● **Source excerpt**
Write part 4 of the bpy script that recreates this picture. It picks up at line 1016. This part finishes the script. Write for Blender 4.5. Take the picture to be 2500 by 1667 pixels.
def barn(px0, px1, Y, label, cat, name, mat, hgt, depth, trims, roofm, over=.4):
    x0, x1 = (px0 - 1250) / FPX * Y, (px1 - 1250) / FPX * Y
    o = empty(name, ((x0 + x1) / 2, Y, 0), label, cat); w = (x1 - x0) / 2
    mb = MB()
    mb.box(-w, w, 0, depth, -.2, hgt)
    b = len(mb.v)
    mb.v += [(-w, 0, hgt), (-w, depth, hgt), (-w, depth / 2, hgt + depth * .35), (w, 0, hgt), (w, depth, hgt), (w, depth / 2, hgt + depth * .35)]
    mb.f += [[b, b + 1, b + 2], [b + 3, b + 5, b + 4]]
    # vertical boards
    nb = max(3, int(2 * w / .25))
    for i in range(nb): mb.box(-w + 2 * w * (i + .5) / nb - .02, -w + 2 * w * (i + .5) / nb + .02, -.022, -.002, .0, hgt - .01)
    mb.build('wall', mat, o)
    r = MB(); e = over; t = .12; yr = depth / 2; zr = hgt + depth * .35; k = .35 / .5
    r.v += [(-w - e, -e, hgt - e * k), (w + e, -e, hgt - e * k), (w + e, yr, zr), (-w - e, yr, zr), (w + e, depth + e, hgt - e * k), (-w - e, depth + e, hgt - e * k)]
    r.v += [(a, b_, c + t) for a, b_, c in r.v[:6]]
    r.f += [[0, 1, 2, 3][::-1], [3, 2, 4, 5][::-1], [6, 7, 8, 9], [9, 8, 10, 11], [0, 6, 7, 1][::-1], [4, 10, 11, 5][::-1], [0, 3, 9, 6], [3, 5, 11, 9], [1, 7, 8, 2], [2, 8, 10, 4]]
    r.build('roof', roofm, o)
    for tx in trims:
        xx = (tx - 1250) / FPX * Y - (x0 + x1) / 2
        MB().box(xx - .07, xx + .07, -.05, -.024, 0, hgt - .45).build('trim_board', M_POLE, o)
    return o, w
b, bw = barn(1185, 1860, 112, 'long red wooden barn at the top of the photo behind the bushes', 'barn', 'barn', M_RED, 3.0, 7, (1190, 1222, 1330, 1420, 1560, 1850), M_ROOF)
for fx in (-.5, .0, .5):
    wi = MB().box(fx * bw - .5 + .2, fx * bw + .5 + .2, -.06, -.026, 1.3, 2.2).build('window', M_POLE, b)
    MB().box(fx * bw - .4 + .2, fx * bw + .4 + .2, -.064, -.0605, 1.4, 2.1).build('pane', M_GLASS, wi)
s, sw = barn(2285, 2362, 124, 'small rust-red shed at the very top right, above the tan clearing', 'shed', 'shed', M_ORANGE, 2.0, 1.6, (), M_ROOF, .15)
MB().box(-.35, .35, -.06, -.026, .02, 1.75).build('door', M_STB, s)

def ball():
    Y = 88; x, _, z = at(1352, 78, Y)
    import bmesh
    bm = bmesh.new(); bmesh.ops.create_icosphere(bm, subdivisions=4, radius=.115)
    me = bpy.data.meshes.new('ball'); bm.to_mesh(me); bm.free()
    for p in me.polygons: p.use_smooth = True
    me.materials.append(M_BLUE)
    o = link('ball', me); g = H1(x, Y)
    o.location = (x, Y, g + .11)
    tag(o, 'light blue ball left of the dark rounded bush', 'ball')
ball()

● **To be done**
Write the entire listing out again, word for word.

● **Solution to this exercise**
Write part 4 of the bpy script that recreates this picture. It picks up at line 1016. This part finishes the script. Write for Blender 4.5. Take the picture to be 2500 by 1667 pixels.
def barn(px0, px1, Y, label, cat, name, mat, hgt, depth, trims, roofm, over=.4):
    x0, x1 = (px0 - 1250) / FPX * Y, (px1 - 1250) / FPX * Y
    o = empty(name, ((x0 + x1) / 2, Y, 0), label, cat); w = (x1 - x0) / 2
    mb = MB()
    mb.box(-w, w, 0, depth, -.2, hgt)
    b = len(mb.v)
    mb.v += [(-w, 0, hgt), (-w, depth, hgt), (-w, depth / 2, hgt + depth * .35), (w, 0, hgt), (w, depth, hgt), (w, depth / 2, hgt + depth * .35)]
    mb.f += [[b, b + 1, b + 2], [b + 3, b + 5, b + 4]]
    # vertical boards
    nb = max(3, int(2 * w / .25))
    for i in range(nb): mb.box(-w + 2 * w * (i + .5) / nb - .02, -w + 2 * w * (i + .5) / nb + .02, -.022, -.002, .0, hgt - .01)
    mb.build('wall', mat, o)
    r = MB(); e = over; t = .12; yr = depth / 2; zr = hgt + depth * .35; k = .35 / .5
    r.v += [(-w - e, -e, hgt - e * k), (w + e, -e, hgt - e * k), (w + e, yr, zr), (-w - e, yr, zr), (w + e, depth + e, hgt - e * k), (-w - e, depth + e, hgt - e * k)]
    r.v += [(a, b_, c + t) for a, b_, c in r.v[:6]]
    r.f += [[0, 1, 2, 3][::-1], [3, 2, 4, 5][::-1], [6, 7, 8, 9], [9, 8, 10, 11], [0, 6, 7, 1][::-1], [4, 10, 11, 5][::-1], [0, 3, 9, 6], [3, 5, 11, 9], [1, 7, 8, 2], [2, 8, 10, 4]]
    r.build('roof', roofm, o)
    for tx in trims:
        xx = (tx - 1250) / FPX * Y - (x0 + x1) / 2
        MB().box(xx - .07, xx + .07, -.05, -.024, 0, hgt - .45).build('trim_board', M_POLE, o)
    return o, w
b, bw = barn(1185, 1860, 112, 'long red wooden barn at the top of the photo behind the bushes', 'barn', 'barn', M_RED, 3.0, 7, (1190, 1222, 1330, 1420, 1560, 1850), M_ROOF)
for fx in (-.5, .0, .5):
    wi = MB().box(fx * bw - .5 + .2, fx * bw + .5 + .2, -.06, -.026, 1.3, 2.2).build('window', M_POLE, b)
    MB().box(fx * bw - .4 + .2, fx * bw + .4 + .2, -.064, -.0605, 1.4, 2.1).build('pane', M_GLASS, wi)
s, sw = barn(2285, 2362, 124, 'small rust-red shed at the very top right, above the tan clearing', 'shed', 'shed', M_ORANGE, 2.0, 1.6, (), M_ROOF, .15)
MB().box(-.35, .35, -.06, -.026, .02, 1.75).build('door', M_STB, s)

def ball():
    Y = 88; x, _, z = at(1352, 78, Y)
    import bmesh
    bm = bmesh.new(); bmesh.ops.create_icosphere(bm, subdivisions=4, radius=.115)
    me = bpy.data.meshes.new('ball'); bm.to_mesh(me); bm.free()
    for p in me.polygons: p.use_smooth = True
    me.materials.append(M_BLUE)
    o = link('ball', me); g = H1(x, Y)
    o.location = (x, Y, g + .11)
    tag(o, 'light blue ball left of the dark rounded bush', 'ball')
ball()